Una mala tarde de toros con Francisco Brines, «ejemplo de taurino cabal»
Reproducimos esta «Estampa Taurina» de Carlos Marzal, publicada en agosto de 201o en ABC, sobre el último premio Cervantes
Cuando uno se aburre en cualquier espectáculo, lo cierto es que se aburre; pero hay espectáculos que resultan más aburridos que otros. Supongo que todo eso depende del temperamento del espectador y de la temperatura del espectáculo, del aprecio que uno sienta por el entretenimiento al que asiste, y de la naturaleza misma del entrenamiento.
Para el espectador que yo soy, una mala película siempre resulta más digerible que una obra de teatro mediocre; una tarde de circo con elefantes adiposos y tigres de la tercera edad siempre tiene más interés que, pongamos por caso, una pasable zarzuela de la España cañí. Se trata —lo sabe cualquiera— de un asunto de carácter, y el carácter es el primer peldaño (y el último) del destino propio.
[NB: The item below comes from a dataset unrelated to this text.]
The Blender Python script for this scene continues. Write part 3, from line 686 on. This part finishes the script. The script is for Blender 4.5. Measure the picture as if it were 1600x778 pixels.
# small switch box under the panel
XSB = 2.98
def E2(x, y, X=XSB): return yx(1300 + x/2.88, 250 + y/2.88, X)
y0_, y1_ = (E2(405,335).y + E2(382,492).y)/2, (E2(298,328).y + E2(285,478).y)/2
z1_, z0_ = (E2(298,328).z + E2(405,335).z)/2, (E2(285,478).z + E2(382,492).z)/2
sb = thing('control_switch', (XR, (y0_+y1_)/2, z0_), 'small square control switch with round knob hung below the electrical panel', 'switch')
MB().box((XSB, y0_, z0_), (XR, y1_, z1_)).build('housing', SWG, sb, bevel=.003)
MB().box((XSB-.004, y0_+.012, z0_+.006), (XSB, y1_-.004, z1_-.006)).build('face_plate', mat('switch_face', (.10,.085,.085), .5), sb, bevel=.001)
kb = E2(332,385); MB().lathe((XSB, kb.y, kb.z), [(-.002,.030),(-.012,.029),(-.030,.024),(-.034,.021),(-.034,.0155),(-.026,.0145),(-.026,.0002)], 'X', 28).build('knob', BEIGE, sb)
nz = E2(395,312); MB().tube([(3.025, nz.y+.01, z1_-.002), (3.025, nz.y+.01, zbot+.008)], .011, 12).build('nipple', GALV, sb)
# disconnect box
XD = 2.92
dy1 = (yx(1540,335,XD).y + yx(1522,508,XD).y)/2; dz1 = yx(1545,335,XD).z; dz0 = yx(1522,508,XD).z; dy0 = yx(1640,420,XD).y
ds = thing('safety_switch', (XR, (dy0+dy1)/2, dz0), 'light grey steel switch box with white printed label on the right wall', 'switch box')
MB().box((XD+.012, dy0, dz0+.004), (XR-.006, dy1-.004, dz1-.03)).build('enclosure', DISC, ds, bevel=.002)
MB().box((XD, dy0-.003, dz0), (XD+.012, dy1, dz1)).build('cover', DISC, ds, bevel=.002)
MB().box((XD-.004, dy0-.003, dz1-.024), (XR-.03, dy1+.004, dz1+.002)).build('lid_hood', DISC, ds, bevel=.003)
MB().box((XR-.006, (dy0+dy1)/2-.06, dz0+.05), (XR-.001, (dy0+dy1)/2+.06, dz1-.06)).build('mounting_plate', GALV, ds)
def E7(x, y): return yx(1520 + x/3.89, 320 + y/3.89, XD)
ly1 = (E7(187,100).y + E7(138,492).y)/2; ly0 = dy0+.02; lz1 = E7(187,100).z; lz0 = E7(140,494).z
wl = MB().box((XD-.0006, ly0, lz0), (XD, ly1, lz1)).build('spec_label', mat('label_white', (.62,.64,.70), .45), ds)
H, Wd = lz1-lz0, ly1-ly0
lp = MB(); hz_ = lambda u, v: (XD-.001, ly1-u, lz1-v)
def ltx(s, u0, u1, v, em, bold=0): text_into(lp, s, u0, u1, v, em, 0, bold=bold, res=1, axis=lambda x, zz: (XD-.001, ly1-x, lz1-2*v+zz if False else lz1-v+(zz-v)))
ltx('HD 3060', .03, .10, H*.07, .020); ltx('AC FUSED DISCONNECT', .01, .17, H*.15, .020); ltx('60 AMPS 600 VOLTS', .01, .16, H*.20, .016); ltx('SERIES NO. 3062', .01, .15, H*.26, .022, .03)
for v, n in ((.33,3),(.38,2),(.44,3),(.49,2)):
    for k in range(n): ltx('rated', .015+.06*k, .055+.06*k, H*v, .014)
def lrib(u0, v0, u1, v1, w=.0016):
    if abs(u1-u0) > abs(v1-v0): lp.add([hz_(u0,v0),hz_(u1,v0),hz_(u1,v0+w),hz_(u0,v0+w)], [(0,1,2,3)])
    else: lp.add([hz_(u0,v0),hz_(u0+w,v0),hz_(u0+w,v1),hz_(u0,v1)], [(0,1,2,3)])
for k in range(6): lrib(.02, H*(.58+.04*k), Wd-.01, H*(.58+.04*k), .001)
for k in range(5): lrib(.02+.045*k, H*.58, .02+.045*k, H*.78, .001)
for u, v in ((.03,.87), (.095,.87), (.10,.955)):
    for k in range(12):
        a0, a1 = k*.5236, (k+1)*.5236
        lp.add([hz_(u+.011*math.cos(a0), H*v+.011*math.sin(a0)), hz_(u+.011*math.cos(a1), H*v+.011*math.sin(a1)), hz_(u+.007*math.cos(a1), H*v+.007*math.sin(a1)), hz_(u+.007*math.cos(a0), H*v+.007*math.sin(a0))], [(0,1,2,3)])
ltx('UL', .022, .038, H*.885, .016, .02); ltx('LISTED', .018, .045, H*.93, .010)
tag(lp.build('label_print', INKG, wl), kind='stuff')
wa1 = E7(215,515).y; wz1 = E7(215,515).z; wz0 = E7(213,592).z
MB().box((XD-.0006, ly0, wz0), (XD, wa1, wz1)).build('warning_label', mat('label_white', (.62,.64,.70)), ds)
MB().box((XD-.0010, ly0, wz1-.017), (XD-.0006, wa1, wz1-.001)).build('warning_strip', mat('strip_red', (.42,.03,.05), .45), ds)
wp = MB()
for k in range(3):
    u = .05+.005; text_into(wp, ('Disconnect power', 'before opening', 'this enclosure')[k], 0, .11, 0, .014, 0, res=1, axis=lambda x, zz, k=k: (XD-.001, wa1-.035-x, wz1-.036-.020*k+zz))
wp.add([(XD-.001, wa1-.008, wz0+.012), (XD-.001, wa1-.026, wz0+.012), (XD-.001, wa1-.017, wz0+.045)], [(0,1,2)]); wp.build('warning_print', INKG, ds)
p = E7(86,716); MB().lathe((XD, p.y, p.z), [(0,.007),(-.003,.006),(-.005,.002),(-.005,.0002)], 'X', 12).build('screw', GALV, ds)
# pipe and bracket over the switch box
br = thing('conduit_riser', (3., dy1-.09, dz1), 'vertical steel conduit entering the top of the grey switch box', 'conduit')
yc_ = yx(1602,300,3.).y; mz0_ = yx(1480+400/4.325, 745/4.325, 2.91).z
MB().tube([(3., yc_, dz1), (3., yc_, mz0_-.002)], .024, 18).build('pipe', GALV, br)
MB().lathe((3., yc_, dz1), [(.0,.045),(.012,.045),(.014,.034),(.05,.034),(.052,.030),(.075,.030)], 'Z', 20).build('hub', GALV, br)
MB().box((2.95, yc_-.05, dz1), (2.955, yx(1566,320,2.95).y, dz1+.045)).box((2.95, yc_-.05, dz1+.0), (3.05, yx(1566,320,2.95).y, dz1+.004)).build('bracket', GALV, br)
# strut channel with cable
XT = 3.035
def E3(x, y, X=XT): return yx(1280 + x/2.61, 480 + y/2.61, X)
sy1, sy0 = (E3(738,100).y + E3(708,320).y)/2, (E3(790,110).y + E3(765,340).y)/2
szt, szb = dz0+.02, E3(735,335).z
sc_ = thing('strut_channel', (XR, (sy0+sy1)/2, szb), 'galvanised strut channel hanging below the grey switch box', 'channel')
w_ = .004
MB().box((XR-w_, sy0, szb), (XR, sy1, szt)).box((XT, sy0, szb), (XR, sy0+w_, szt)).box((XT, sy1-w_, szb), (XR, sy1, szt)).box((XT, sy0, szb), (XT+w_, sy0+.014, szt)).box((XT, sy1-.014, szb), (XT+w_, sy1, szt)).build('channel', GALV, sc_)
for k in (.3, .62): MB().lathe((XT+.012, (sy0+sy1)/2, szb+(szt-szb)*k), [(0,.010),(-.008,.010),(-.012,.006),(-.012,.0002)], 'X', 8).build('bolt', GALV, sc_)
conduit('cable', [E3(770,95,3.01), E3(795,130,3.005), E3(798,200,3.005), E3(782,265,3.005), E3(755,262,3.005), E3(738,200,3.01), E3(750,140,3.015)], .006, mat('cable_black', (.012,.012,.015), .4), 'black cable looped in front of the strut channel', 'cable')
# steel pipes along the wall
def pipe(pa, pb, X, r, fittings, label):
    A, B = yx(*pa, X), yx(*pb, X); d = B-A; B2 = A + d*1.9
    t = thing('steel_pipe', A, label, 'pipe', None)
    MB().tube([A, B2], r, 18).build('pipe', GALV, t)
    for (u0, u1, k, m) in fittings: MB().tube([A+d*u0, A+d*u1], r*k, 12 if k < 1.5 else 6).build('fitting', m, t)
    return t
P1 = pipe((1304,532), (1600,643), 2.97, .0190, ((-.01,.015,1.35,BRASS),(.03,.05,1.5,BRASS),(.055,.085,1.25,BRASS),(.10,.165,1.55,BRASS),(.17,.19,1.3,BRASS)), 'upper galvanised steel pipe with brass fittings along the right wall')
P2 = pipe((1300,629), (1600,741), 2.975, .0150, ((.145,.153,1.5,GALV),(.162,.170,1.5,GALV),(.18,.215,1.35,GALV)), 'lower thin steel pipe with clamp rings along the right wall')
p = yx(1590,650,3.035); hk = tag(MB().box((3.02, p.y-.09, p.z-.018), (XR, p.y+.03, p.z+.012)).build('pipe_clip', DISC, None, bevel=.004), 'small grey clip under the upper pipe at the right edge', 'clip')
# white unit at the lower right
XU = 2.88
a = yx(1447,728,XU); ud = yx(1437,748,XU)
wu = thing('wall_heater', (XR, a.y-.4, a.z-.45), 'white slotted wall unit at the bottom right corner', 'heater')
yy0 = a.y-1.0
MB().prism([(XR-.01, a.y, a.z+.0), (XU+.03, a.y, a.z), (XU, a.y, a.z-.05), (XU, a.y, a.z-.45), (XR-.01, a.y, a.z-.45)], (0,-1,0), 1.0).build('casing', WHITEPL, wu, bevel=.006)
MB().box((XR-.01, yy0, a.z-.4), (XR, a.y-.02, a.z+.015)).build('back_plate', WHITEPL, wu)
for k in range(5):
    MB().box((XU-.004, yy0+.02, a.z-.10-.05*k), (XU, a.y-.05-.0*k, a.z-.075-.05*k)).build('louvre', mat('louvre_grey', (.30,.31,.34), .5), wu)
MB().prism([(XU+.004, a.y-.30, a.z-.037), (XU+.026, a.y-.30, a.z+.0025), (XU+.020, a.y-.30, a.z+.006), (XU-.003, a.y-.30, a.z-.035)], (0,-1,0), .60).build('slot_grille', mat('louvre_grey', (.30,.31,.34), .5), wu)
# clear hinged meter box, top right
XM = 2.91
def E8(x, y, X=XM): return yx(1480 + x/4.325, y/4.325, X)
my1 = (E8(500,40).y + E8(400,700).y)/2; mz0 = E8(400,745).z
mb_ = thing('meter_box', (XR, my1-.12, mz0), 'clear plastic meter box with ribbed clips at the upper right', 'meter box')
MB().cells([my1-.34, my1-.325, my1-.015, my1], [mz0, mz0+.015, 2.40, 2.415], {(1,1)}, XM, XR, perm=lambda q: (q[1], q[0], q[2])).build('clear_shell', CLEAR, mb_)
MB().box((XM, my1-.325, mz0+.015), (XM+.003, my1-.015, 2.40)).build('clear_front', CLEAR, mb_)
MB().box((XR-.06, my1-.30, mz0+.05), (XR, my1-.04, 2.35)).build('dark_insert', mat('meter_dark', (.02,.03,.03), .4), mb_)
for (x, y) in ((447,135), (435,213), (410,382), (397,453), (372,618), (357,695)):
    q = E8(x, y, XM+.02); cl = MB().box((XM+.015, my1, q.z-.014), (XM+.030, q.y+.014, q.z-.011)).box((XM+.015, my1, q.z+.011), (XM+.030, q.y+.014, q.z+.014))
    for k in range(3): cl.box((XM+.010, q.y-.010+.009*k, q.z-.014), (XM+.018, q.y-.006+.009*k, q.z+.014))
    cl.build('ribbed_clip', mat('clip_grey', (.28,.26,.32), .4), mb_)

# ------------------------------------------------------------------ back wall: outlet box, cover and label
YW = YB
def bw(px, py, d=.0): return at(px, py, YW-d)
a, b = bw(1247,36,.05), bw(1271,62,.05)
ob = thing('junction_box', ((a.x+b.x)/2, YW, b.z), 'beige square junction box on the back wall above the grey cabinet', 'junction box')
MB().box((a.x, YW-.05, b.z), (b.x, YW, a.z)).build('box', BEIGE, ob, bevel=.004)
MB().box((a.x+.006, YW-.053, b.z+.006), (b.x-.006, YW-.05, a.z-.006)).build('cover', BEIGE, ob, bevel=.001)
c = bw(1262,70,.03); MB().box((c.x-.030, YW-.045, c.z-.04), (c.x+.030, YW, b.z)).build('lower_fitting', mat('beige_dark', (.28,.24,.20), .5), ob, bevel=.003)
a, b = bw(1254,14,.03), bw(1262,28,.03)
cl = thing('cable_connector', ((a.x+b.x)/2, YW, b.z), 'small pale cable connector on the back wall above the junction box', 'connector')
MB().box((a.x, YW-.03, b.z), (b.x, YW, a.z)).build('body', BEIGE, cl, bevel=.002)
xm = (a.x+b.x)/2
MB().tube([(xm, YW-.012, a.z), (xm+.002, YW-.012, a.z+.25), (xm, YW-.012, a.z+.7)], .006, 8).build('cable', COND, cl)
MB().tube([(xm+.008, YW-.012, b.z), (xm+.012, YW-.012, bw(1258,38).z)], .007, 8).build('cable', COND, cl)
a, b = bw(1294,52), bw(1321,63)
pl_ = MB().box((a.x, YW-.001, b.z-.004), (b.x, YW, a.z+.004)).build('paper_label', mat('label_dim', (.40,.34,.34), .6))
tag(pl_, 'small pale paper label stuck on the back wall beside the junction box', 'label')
En cualquier caso, una mala tarde de toros , una tarde aburrida, suele ser un plomo. Esas tardes en las que no sale ningún toro que no sea un marmolillo, en las que no hay siquiera un detalle de torería, una señal de inteligencia lidiadora, una brizna de arte, son un muermo, una invitación para el bostezo y la siesta, para la abstracción sentimental del espectador. Las malas tardes de toros tienen algo de desaguisado especial, de desatino supremo , de error absoluto. Me figuro porque se trata de un rito tan milimetrado, tan pautado, tan regido por la razón, que, en el momento en que se desvía de su cauce, en el instante en que no responde a sus reglas y concede sus frutos, se vuelve una insensatez, enseña sus mimbres y su trastienda más que ningún otro. Lo que debe ser ligereza se transforma en peso (e incluso en pesadumbre), lo que debe ser aéreo se convierte en lastre, en demasiado terrenal. Un rito que está fuera del tiempo y que es capaz de detener el devenir (de sacarnos de él e instalarnos en una dimensión sin transcurso, igual que hace el gran arte) se nos aparece de improviso como sometida al imperio del reloj, porque queremos que termine.
De ahí que para ir a los toros convenga hacerlo con un buen amigo taurino con el que poder compartir las tardes de gloria, y con el que poder evadirnos de los toros si el caso lo requiere. Ese gran amigo, en mi caso, es Francisco Brines . Siempre que tengo que referirme a la figura emblemática del aficionado pienso en él. Siempre que tengo que poner un ejemplo de taurino cabal, menciono el nombre de Brines. Paco —entre sus muchas virtudes— posee las virtudes del buen aficionado: conocedor de la parte técnica de la lidia, de la Historia del toreo, buen veedor del toro, espectador con años y plazas a sus espaldas, apasionado y crítico. He visto a Paco, en alguna tarde adocenada de la plaza de Valencia, cuando el público se ha dejado llevar del entusiasmo futbolístico (del entusiasmo del hincha, más que de la conciencia del espectador) y ha regalado orejas en contubernio con el Presidente, lo he visto —digo— levantarse con el dedo negador hacia la Presidencia y afear la conducta a la autoridad. Igual que lo he visto con el pañuelo o la almohadilla en alto reclamar con euforia los trofeos de un gran fiesta.
Pero Paco Brines es, además, un impagable compañero para las tardes de tedio taurino. Con él uno puede hacer un repaso a los últimos acontecimientos de la poesía española, o analizar el rumbo de distintas especialidades deportivas (porque Paco también es futbolero, y tenístico, y fan del atletismo y de todos los deportes habidos y por haber, como el que escribe). Con Paco, cuando, las cosas pintan mal, y los toros mugen, y se caen, y los toreros pierden el Norte de la Tauromaquia, uno puede entregarse a nostalgias de otro tiempo, y en su relato aparece Antonio Ordóñez , su torero favorito, y Camino, y El Viti, y tantos otros.
Y es que una mala tarde de toros, con un gran amigo taurino, son una ocasión estupenda para evadirse de los toros, incluso hablando de ellos.